Judge: Michael Small, Case: 24STCV30961, Date: 2025-02-26 Tentative Ruling

Inform the clerk if you submit on the tentative ruling. If moving and opposing parties submit, no appearance is necessary.


Case Number: 24STCV30961    Hearing Date: February 26, 2025    Dept: 57

 The Court is sustaining Defendant's demurrer to the ninth and tenth causes of action in Plaintiff's complaint with leave to amend. 

The ninth cause of action asserts a violation of Business and Professions Code section 17531, which provides that it is unlawful for a corporation to advertise defective merchandise unless it is conspicuously and clearly labeled as such.
The complaint fails to allege, as required, that Plaintiff was deceived by Defendant's advertisement identified in the complaint and how Plaintiff was injured by it.  The complaint simply recites Section 17531, and that's it.   

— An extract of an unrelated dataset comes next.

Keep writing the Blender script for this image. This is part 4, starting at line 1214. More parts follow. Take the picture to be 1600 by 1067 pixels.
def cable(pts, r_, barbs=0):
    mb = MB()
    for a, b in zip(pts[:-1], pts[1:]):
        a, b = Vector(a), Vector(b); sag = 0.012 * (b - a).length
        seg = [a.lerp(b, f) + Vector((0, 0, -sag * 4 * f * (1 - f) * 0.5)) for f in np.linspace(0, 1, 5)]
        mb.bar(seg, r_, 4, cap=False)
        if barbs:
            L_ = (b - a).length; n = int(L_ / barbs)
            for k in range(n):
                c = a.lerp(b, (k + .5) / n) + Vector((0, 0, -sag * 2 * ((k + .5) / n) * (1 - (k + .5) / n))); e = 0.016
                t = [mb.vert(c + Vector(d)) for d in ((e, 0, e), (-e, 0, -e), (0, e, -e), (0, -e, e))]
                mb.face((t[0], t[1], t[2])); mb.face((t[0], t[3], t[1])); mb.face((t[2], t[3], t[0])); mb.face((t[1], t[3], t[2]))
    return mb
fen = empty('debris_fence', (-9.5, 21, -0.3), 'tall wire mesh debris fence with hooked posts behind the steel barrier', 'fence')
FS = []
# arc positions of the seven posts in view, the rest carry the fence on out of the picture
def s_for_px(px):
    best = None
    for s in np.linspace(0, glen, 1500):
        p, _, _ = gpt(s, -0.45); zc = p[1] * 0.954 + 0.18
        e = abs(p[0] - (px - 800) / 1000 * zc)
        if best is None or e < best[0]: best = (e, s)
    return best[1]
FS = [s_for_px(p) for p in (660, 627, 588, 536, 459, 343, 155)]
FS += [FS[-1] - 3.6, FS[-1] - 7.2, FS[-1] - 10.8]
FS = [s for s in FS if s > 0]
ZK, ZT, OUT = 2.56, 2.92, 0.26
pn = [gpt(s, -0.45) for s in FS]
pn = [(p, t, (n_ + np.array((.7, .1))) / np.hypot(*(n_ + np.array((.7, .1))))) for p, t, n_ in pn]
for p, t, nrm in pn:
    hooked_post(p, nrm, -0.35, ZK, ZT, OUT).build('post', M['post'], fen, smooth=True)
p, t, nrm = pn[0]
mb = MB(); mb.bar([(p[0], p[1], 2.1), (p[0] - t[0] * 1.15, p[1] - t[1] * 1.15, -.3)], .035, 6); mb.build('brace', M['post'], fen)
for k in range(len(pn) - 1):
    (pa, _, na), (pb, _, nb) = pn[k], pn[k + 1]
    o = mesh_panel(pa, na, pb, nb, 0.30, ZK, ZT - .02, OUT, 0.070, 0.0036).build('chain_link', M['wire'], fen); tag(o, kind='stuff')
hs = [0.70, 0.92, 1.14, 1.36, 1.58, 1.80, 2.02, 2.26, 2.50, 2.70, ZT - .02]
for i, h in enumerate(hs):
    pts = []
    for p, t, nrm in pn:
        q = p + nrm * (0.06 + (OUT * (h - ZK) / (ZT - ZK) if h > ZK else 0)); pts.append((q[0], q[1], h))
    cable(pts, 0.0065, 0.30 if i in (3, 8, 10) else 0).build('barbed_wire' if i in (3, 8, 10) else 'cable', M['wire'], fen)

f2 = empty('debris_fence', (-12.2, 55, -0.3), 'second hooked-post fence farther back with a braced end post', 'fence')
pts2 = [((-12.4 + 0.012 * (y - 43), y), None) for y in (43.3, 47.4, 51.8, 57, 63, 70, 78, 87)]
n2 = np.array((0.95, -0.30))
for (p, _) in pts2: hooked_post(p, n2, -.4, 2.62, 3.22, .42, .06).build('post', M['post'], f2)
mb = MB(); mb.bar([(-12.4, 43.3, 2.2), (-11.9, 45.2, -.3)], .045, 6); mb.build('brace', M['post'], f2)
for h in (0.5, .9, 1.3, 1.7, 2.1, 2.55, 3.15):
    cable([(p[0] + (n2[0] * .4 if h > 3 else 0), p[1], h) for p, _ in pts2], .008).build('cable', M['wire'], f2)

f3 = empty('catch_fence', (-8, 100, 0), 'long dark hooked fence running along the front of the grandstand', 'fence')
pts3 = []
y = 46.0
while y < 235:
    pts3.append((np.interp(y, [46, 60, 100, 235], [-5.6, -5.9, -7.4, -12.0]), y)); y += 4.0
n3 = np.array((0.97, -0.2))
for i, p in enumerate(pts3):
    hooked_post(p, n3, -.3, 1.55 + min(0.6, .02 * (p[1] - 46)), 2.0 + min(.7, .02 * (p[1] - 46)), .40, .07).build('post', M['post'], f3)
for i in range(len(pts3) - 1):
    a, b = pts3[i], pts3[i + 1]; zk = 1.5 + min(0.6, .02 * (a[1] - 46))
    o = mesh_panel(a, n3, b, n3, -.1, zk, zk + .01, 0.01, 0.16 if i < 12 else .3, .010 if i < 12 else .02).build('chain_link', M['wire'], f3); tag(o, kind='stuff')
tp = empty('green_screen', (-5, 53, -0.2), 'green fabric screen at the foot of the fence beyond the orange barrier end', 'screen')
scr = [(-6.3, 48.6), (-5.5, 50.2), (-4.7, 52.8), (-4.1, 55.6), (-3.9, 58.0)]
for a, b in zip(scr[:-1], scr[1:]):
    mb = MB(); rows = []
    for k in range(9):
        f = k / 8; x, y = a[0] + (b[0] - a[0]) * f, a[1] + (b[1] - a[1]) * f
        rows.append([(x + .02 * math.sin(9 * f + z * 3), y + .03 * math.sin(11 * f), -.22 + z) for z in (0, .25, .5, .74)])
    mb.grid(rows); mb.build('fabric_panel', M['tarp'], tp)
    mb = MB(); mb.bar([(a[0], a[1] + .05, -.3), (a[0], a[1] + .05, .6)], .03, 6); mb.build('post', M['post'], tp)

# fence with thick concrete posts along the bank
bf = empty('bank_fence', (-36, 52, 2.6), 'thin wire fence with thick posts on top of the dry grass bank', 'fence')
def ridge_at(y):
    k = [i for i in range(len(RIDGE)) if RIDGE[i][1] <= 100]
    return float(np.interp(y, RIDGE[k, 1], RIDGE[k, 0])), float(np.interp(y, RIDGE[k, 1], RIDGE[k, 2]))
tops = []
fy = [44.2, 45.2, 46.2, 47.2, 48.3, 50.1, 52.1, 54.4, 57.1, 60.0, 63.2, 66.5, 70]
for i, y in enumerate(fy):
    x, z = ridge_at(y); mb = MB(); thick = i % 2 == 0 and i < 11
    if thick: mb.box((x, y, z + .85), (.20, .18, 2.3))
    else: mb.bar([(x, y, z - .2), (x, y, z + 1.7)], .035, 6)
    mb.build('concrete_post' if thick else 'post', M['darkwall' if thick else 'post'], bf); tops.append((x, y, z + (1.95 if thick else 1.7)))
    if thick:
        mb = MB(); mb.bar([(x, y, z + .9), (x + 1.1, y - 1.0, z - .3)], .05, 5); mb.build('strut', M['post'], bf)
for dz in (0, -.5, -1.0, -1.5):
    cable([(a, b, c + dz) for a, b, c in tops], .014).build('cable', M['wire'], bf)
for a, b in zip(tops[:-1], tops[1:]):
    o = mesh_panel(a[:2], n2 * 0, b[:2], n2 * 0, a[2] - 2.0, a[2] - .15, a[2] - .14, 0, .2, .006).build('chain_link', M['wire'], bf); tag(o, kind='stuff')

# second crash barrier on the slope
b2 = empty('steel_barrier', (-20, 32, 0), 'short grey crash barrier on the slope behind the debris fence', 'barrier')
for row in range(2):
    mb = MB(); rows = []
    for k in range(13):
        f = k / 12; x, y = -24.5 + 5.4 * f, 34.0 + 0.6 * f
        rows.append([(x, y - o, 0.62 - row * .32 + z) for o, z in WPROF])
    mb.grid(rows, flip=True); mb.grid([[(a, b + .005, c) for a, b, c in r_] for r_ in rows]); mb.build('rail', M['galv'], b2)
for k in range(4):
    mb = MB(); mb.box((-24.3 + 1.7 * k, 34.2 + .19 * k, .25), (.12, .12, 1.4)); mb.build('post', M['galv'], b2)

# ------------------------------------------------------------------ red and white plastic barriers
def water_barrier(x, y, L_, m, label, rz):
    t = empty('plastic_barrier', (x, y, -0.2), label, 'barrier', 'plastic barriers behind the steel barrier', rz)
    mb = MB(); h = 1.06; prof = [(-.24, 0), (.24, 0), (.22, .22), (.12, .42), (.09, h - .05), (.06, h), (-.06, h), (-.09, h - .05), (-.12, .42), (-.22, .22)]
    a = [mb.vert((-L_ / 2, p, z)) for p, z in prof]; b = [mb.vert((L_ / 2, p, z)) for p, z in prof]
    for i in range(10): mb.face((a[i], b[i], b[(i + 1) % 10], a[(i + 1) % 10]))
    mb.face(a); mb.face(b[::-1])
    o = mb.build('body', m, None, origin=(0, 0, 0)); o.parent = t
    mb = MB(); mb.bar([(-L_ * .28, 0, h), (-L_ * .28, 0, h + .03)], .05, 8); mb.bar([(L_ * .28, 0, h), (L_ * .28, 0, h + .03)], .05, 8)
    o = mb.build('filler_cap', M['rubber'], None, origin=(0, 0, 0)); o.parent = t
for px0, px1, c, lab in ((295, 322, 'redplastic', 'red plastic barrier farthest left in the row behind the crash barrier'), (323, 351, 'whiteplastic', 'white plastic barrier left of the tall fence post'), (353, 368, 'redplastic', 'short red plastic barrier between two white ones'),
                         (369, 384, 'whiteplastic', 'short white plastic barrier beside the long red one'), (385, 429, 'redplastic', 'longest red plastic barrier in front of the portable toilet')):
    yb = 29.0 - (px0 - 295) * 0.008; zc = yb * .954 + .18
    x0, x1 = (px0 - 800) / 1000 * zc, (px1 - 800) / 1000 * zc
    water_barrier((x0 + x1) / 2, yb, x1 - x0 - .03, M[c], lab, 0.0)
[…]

 The tenth cause of action is for conversion. “The elements of conversion are (1) the plaintiff’s ownership or right to possession of the property; (2) the defendant’s conversion by a wrongful act or disposition of property rights; and (3) damages.” (Duke v. Superior Court (2017) 18 Cal.App.5th 490, 501.)  The complaint alleges that the plaintiff has the immediate right to possession of a specific sum of money, which Defendant converted for its own use. (Complaint, ¶¶ 57-58.) However, as alleged in the complaint, any right that Plaintiff has to that money arises from the warranty that Defendant gave to Plaintiff regarding the vehicle that Plaintiff purchased from Defendant.  The warranty reflects a contractual right. "[A] mere contractual right of payment, without more, will not suffice to support a claim for conversion.” (Sanowicz v. Bacal (2015) 234 Cal.App.4th 1027, 1041 [internal citation omitted].)  Plaintiff does not plead sufficient facts to separately support a cause of action for conversion.

The Defendant appears to have served Plaintiff with a separate motion to strike.  The motion to strike was not filed with the Court, however.  All the Court received was the Plaintiff's opposition to the motion and Defendant's reply brief in support of the motion.  It is clear from the opposition and reply brief, however, that Defendant sought to strike all mention of punitive damages from the complaint.  Plaintiff's entitlement to punitive damages in this action rests on the conversion claim.  In light of the Court's ruling sustaining the demurrer to the conversion claim with leave to amend, the Court is denying the motion to strike as moot.